Emily Harvey, the manager and sixth-generation member of Harvey's Farm in Westborough, met Stromberg at a farmers market shortly after Lettuce Be Local began. Stromberg, 36, and her husband, Lee, 34, needed eggplant for a large dinner they were planning, an event they hold occasionally. It turned into a partnership in which Harvey sells tomatoes, summer squash, cucumbers, herbs and other produce in a way she wouldn't have been able to before.

“It was harder to fit into what their scheduled needs were,” Harvey said of working with restaurants before. “Putting it together as she has wasn't really realistic for us.”

Stromberg empathizes with the farmers, who may often struggle with long hours and old equipment to make ends meet.

“How they are able to operate every day is one of the most amazing things to witness,” she said.

Delivering the goods, to home

Central Mass Locavore in Westminster delivers not farm-to-table, as an attentive diner might notice on a menu, but farm-to-door. Anyone can order online, and the company delivers to 15 communities across northern Central Massachusetts twice a week year-round.

It started with a suggestion by Andrew Hildreth. His brother, Tim, and Tim's wife, Jacki, were making regular trips to farms in the western part of the state to bring fresh produce home. Andrew asked, “Why don't you guys start a delivery service to make the trip worth it?”

“We looked at each other and nodded,” Tim Hildreth said.

Soon after, the couple bought two refrigerated vans and began an operation out of their garage. Now, two years later, they serve about 150 customers a week – mostly to homes, but also to a few cafes in the area.

Central Mass Locavore takes the couple's longtime hobbies of cooking with local produce and bringing it to anyone in their territory. They hope to expand soon to Worcester, Acton and Concord.

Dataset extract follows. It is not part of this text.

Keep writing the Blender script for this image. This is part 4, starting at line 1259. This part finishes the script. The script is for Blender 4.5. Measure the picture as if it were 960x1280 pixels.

Anyone can go on their website and place orders for a few dozen items, from staples like apples and broccoli to hummus and pickles. Orders placed by noon on Mondays are delivered by Wednesdays, and orders in by noon Wednesday are delivered Fridays. If someone leaves a cooler on their front stoop, someone from Central Mass Locavore will come fill it with produce.

The food – mostly fruit and vegetables but also ready-made meals, meats, coffee, dairy products and bread – comes mostly from Central Massachusetts, but also from farms in Vermont and Maine.

The Hildreths, both 37, have a few family members and friends pitch in each week.

“We thought it would be a lot easier,” Tim said of the job.